___ MATERIAL ___

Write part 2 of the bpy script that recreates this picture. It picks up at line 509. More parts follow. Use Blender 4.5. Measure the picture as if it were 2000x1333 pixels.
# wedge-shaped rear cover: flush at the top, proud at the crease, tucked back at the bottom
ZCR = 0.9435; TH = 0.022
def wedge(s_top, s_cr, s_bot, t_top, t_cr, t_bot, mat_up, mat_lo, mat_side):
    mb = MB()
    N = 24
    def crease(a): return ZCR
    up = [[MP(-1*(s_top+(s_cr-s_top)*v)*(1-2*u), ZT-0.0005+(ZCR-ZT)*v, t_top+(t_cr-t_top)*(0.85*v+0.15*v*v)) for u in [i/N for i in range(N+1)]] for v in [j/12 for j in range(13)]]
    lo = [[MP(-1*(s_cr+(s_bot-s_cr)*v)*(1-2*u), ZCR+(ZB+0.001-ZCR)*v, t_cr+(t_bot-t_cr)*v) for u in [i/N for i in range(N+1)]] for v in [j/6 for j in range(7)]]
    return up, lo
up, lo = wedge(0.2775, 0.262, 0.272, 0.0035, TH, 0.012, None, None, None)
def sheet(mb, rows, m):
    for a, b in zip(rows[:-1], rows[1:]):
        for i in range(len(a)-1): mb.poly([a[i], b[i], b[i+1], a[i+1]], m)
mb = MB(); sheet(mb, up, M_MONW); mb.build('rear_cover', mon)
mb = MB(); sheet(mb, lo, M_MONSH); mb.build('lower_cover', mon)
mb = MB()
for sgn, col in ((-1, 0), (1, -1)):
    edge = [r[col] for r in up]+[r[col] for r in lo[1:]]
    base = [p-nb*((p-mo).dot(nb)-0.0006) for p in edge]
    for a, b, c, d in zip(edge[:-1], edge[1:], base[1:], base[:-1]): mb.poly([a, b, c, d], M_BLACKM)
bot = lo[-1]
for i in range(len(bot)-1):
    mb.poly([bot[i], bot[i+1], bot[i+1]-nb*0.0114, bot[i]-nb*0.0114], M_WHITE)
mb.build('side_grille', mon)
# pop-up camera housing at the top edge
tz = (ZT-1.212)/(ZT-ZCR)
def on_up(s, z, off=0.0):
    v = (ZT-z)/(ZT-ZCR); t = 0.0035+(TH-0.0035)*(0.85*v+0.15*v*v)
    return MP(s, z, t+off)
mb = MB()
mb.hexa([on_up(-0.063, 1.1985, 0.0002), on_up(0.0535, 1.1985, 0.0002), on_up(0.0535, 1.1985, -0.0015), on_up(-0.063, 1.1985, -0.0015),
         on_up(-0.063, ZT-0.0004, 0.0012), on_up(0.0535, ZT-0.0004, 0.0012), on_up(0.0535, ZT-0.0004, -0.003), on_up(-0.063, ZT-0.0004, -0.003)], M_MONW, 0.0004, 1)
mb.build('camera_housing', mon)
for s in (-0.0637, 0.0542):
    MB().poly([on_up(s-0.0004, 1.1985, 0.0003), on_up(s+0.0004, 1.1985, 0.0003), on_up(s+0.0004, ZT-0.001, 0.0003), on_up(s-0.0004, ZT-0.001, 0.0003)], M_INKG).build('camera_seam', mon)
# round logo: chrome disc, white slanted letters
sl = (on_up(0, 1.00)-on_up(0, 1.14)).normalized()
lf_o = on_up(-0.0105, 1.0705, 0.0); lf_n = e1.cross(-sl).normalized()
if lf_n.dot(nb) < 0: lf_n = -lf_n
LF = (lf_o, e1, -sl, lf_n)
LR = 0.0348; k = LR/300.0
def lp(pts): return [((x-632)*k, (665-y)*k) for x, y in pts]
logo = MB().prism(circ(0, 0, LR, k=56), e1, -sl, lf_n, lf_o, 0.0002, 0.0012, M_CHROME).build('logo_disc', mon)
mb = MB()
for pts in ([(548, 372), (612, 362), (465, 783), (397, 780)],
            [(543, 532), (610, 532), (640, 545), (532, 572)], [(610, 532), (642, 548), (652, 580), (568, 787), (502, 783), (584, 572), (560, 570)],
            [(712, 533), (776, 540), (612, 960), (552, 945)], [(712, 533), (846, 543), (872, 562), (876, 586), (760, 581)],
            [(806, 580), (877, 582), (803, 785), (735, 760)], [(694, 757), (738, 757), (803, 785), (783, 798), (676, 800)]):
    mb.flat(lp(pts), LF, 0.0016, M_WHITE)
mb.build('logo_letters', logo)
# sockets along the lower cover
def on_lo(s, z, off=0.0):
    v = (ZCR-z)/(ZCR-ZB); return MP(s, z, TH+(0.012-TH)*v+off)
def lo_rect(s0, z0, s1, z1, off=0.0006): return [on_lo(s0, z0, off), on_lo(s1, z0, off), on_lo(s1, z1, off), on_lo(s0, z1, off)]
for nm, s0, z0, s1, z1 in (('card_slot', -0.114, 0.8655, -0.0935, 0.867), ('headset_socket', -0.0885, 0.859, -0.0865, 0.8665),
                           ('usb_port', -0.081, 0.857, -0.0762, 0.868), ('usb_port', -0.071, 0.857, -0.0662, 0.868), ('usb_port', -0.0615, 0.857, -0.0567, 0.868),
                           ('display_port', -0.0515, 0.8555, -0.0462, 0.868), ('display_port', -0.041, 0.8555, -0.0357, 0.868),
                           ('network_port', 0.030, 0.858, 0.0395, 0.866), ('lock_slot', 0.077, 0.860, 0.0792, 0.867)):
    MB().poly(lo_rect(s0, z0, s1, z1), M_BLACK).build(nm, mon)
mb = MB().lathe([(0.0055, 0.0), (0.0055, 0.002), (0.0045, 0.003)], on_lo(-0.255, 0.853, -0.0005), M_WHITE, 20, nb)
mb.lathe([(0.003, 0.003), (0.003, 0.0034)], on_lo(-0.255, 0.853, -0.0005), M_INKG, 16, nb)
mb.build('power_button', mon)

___

DIRECTIVE: Copy out the whole listing exactly.

ANSWER TO THE PROBLEM:
Write part 2 of the bpy script that recreates this picture. It picks up at line 509. More parts follow. Use Blender 4.5. Measure the picture as if it were 2000x1333 pixels.
# wedge-shaped rear cover: flush at the top, proud at the crease, tucked back at the bottom
ZCR = 0.9435; TH = 0.022
def wedge(s_top, s_cr, s_bot, t_top, t_cr, t_bot, mat_up, mat_lo, mat_side):
    mb = MB()
    N = 24
    def crease(a): return ZCR
    up = [[MP(-1*(s_top+(s_cr-s_top)*v)*(1-2*u), ZT-0.0005+(ZCR-ZT)*v, t_top+(t_cr-t_top)*(0.85*v+0.15*v*v)) for u in [i/N for i in range(N+1)]] for v in [j/12 for j in range(13)]]
    lo = [[MP(-1*(s_cr+(s_bot-s_cr)*v)*(1-2*u), ZCR+(ZB+0.001-ZCR)*v, t_cr+(t_bot-t_cr)*v) for u in [i/N for i in range(N+1)]] for v in [j/6 for j in range(7)]]
    return up, lo
up, lo = wedge(0.2775, 0.262, 0.272, 0.0035, TH, 0.012, None, None, None)
def sheet(mb, rows, m):
    for a, b in zip(rows[:-1], rows[1:]):
        for i in range(len(a)-1): mb.poly([a[i], b[i], b[i+1], a[i+1]], m)
mb = MB(); sheet(mb, up, M_MONW); mb.build('rear_cover', mon)
mb = MB(); sheet(mb, lo, M_MONSH); mb.build('lower_cover', mon)
mb = MB()
for sgn, col in ((-1, 0), (1, -1)):
    edge = [r[col] for r in up]+[r[col] for r in lo[1:]]
    base = [p-nb*((p-mo).dot(nb)-0.0006) for p in edge]
    for a, b, c, d in zip(edge[:-1], edge[1:], base[1:], base[:-1]): mb.poly([a, b, c, d], M_BLACKM)
bot = lo[-1]
for i in range(len(bot)-1):
    mb.poly([bot[i], bot[i+1], bot[i+1]-nb*0.0114, bot[i]-nb*0.0114], M_WHITE)
mb.build('side_grille', mon)
# pop-up camera housing at the top edge
tz = (ZT-1.212)/(ZT-ZCR)
def on_up(s, z, off=0.0):
    v = (ZT-z)/(ZT-ZCR); t = 0.0035+(TH-0.0035)*(0.85*v+0.15*v*v)
    return MP(s, z, t+off)
mb = MB()
mb.hexa([on_up(-0.063, 1.1985, 0.0002), on_up(0.0535, 1.1985, 0.0002), on_up(0.0535, 1.1985, -0.0015), on_up(-0.063, 1.1985, -0.0015),
         on_up(-0.063, ZT-0.0004, 0.0012), on_up(0.0535, ZT-0.0004, 0.0012), on_up(0.0535, ZT-0.0004, -0.003), on_up(-0.063, ZT-0.0004, -0.003)], M_MONW, 0.0004, 1)
mb.build('camera_housing', mon)
for s in (-0.0637, 0.0542):
    MB().poly([on_up(s-0.0004, 1.1985, 0.0003), on_up(s+0.0004, 1.1985, 0.0003), on_up(s+0.0004, ZT-0.001, 0.0003), on_up(s-0.0004, ZT-0.001, 0.0003)], M_INKG).build('camera_seam', mon)
# round logo: chrome disc, white slanted letters
sl = (on_up(0, 1.00)-on_up(0, 1.14)).normalized()
lf_o = on_up(-0.0105, 1.0705, 0.0); lf_n = e1.cross(-sl).normalized()
if lf_n.dot(nb) < 0: lf_n = -lf_n
LF = (lf_o, e1, -sl, lf_n)
LR = 0.0348; k = LR/300.0
def lp(pts): return [((x-632)*k, (665-y)*k) for x, y in pts]
logo = MB().prism(circ(0, 0, LR, k=56), e1, -sl, lf_n, lf_o, 0.0002, 0.0012, M_CHROME).build('logo_disc', mon)
mb = MB()
for pts in ([(548, 372), (612, 362), (465, 783), (397, 780)],
            [(543, 532), (610, 532), (640, 545), (532, 572)], [(610, 532), (642, 548), (652, 580), (568, 787), (502, 783), (584, 572), (560, 570)],
            [(712, 533), (776, 540), (612, 960), (552, 945)], [(712, 533), (846, 543), (872, 562), (876, 586), (760, 581)],
            [(806, 580), (877, 582), (803, 785), (735, 760)], [(694, 757), (738, 757), (803, 785), (783, 798), (676, 800)]):
    mb.flat(lp(pts), LF, 0.0016, M_WHITE)
mb.build('logo_letters', logo)
# sockets along the lower cover
def on_lo(s, z, off=0.0):
    v = (ZCR-z)/(ZCR-ZB); return MP(s, z, TH+(0.012-TH)*v+off)
def lo_rect(s0, z0, s1, z1, off=0.0006): return [on_lo(s0, z0, off), on_lo(s1, z0, off), on_lo(s1, z1, off), on_lo(s0, z1, off)]
for nm, s0, z0, s1, z1 in (('card_slot', -0.114, 0.8655, -0.0935, 0.867), ('headset_socket', -0.0885, 0.859, -0.0865, 0.8665),
                           ('usb_port', -0.081, 0.857, -0.0762, 0.868), ('usb_port', -0.071, 0.857, -0.0662, 0.868), ('usb_port', -0.0615, 0.857, -0.0567, 0.868),
                           ('display_port', -0.0515, 0.8555, -0.0462, 0.868), ('display_port', -0.041, 0.8555, -0.0357, 0.868),
                           ('network_port', 0.030, 0.858, 0.0395, 0.866), ('lock_slot', 0.077, 0.860, 0.0792, 0.867)):
    MB().poly(lo_rect(s0, z0, s1, z1), M_BLACK).build(nm, mon)
mb = MB().lathe([(0.0055, 0.0), (0.0055, 0.002), (0.0045, 0.003)], on_lo(-0.255, 0.853, -0.0005), M_WHITE, 20, nb)
mb.lathe([(0.003, 0.003), (0.003, 0.0034)], on_lo(-0.255, 0.853, -0.0005), M_INKG, 16, nb)
mb.build('power_button', mon)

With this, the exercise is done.